2022 Perseids Shower

The annual Perseid meteor shower occurs when debris from Comet Swift-Tuttle intercepts the Earth at a high velocity (59 km/s, 133,000 mph). This debris is somewhat diffuse, so we see activity for many days on either side of the peak. Like most meteor showers, this is named for the constellation its members appear to originate in: Perseus.

This is a composite image of 300 meteors collected over three evenings from sunset on August 11 to sunrise on August 14. Since the images were collected over many hours, the radiant of the shower is not in a fixed location. However, because most of the meteors occurred between 1 am and 5 am, and because the radiant's high declination means it doesn't move fast, most of the meteors appear to point back to the same general area of the sky - just above the left center of the image. Note also that meteors farther from the radiant tend to make longer trails, since they have a smaller component of their velocity towards the camera.
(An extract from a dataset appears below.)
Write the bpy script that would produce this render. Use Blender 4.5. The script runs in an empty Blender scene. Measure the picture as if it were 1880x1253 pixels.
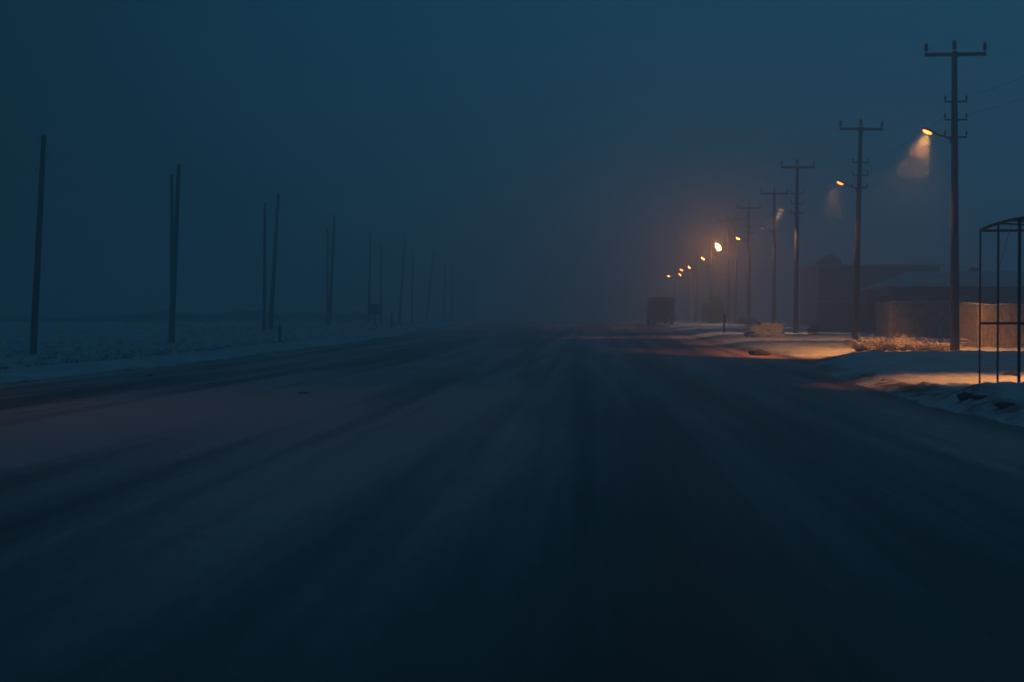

Most of the meteors in this image are Perseids, but several other showers are also active (Alpha Capricornids, Southern Delta Aquarids, Kappa Cygnids), and those have not been removed from the composite.

The southwest monsoon pattern is currently very active, resulting in low transparency and occasional overnight clouds. This was exacerbated by a full Moon. As a result, many fainter meteors were missed. The Moon has been digitally removed from the composite image.